-- START --
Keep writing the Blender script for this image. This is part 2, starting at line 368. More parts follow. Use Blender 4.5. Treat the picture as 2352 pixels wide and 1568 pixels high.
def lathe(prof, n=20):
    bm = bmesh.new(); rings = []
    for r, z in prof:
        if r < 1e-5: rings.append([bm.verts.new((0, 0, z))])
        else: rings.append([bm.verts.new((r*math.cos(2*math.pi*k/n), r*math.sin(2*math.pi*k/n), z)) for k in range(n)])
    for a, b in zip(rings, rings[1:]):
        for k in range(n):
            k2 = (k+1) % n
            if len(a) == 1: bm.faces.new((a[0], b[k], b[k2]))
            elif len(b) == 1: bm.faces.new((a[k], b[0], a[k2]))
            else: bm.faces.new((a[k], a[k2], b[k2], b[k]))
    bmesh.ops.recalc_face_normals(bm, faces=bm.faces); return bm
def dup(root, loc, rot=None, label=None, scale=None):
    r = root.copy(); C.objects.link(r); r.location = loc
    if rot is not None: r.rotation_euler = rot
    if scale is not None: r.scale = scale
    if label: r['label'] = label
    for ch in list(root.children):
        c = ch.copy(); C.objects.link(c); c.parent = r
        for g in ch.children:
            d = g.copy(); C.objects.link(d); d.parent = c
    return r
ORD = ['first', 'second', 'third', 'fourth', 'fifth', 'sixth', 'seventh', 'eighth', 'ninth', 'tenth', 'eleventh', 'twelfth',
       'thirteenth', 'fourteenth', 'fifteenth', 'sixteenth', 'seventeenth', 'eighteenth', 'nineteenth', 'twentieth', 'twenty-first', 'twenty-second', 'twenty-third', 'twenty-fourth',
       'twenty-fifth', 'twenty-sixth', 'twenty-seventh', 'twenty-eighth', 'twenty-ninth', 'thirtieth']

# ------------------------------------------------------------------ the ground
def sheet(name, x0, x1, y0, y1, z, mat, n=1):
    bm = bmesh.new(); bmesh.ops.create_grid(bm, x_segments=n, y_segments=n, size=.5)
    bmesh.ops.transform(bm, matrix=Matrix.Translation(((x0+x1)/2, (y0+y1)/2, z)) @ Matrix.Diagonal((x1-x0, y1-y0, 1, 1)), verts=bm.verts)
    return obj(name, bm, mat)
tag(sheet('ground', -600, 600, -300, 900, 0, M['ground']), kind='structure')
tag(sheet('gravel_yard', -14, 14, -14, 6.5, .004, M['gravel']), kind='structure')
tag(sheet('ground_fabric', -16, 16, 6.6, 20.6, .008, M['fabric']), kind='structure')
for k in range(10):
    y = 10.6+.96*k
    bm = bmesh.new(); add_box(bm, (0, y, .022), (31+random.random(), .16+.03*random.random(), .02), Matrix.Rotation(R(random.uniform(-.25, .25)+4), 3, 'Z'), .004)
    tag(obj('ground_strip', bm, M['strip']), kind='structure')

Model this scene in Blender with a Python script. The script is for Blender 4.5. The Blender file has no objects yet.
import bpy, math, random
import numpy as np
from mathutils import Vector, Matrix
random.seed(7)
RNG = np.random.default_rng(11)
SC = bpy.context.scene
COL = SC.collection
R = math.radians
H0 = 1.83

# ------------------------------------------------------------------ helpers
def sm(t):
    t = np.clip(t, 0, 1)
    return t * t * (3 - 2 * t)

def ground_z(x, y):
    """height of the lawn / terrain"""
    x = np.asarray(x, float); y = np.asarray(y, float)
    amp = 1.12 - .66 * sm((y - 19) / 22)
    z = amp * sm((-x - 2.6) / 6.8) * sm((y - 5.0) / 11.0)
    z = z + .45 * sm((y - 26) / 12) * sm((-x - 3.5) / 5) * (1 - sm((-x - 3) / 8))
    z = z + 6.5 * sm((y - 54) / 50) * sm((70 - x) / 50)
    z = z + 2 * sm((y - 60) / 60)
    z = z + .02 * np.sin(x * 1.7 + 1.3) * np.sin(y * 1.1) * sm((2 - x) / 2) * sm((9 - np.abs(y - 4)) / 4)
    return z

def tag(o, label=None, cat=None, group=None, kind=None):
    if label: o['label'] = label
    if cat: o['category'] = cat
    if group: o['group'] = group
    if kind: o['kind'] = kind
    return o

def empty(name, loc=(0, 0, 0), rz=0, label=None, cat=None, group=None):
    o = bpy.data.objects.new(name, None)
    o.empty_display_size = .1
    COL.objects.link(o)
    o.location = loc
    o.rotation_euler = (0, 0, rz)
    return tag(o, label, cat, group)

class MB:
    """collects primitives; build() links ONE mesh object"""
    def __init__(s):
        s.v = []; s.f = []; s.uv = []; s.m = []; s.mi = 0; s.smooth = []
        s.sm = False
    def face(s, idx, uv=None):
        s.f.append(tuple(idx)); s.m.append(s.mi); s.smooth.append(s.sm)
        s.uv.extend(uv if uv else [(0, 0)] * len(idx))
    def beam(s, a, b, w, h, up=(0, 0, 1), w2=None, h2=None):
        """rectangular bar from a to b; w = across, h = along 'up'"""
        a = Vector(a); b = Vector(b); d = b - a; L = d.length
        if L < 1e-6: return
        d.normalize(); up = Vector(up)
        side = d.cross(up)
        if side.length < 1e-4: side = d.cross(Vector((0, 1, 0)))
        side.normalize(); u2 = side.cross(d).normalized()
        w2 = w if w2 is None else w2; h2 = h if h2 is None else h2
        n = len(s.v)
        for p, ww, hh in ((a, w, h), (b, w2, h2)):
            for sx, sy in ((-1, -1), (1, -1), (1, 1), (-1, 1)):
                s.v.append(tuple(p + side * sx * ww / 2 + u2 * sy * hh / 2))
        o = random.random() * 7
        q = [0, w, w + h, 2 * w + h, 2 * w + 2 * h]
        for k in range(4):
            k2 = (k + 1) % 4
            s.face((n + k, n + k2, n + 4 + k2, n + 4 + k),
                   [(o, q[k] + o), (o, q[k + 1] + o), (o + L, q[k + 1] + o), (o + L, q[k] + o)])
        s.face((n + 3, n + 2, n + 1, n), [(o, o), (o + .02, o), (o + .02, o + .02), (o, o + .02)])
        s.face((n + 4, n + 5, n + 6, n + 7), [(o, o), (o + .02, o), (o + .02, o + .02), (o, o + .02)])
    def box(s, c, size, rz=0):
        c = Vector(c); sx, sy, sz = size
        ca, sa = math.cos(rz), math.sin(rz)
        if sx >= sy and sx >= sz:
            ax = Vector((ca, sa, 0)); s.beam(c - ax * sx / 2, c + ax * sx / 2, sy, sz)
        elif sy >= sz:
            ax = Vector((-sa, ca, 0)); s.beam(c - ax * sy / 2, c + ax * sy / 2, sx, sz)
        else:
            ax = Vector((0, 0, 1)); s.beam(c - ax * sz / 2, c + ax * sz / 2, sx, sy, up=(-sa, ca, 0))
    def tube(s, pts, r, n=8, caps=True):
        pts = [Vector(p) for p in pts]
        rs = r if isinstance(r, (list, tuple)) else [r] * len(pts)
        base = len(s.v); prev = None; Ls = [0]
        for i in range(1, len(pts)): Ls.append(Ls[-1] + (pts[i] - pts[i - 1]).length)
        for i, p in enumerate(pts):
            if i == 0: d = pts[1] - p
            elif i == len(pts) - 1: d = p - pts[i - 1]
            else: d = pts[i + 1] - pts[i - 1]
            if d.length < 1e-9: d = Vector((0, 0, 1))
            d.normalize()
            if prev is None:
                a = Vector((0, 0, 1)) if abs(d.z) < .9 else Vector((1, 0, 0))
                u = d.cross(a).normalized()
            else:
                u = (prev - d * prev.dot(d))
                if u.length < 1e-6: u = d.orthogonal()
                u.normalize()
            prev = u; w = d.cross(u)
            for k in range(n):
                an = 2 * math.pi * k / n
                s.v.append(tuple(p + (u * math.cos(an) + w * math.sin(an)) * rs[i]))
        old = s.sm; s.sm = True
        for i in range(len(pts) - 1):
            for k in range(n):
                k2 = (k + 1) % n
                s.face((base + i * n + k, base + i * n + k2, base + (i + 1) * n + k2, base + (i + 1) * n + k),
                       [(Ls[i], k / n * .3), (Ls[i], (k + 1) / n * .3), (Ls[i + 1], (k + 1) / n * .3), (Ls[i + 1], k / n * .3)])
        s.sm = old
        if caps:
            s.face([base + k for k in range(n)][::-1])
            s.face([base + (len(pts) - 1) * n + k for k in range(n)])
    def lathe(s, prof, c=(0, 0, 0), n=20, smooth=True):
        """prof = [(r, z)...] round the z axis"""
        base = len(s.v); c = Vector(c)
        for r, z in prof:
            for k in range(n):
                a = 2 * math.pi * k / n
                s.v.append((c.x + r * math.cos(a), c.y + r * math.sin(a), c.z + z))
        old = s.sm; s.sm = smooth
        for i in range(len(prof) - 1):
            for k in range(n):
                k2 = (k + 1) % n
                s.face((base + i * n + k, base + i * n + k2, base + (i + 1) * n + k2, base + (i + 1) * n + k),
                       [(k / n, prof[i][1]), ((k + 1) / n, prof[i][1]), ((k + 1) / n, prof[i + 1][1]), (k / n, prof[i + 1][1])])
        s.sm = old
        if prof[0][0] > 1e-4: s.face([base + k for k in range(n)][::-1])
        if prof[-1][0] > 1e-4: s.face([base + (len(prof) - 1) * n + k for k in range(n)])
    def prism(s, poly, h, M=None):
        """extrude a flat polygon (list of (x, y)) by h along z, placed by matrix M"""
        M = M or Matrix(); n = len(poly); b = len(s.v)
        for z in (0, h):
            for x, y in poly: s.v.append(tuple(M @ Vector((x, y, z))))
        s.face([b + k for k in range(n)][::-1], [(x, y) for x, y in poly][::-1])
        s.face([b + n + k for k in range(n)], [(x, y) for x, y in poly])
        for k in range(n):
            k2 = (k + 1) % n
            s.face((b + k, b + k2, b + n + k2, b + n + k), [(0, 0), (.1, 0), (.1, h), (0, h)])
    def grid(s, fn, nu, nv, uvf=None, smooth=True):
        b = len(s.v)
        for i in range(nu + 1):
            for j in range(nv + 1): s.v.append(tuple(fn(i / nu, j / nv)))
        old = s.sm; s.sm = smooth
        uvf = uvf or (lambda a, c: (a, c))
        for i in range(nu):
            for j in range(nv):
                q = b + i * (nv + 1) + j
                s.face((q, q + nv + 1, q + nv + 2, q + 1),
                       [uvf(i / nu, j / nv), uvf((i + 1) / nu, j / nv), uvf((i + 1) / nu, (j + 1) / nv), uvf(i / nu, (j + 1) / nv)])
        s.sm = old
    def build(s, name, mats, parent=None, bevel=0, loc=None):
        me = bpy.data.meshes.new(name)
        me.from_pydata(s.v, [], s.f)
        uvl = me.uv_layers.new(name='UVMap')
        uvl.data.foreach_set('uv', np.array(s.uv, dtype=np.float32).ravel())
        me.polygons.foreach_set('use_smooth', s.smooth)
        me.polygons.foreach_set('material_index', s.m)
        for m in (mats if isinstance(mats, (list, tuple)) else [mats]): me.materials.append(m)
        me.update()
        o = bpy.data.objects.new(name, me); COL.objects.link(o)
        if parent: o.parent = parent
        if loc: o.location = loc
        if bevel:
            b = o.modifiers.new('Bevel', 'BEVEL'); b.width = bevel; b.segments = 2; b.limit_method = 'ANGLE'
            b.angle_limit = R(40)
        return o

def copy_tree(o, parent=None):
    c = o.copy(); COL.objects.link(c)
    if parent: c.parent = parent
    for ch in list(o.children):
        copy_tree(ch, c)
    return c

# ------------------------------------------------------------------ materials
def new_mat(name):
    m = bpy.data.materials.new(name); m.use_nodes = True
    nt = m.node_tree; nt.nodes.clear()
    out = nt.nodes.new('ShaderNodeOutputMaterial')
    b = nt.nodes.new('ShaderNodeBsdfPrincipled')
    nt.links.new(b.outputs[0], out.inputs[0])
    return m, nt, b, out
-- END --
**Stated exercise**
From the entries above, pull out each line that includes "sheet".

**Response below**
def sheet(name, x0, x1, y0, y1, z, mat, n=1):
tag(sheet('ground', -600, 600, -300, 900, 0, M['ground']), kind='structure')
tag(sheet('gravel_yard', -14, 14, -14, 6.5, .004, M['gravel']), kind='structure')
tag(sheet('ground_fabric', -16, 16, 6.6, 20.6, .008, M['fabric']), kind='structure')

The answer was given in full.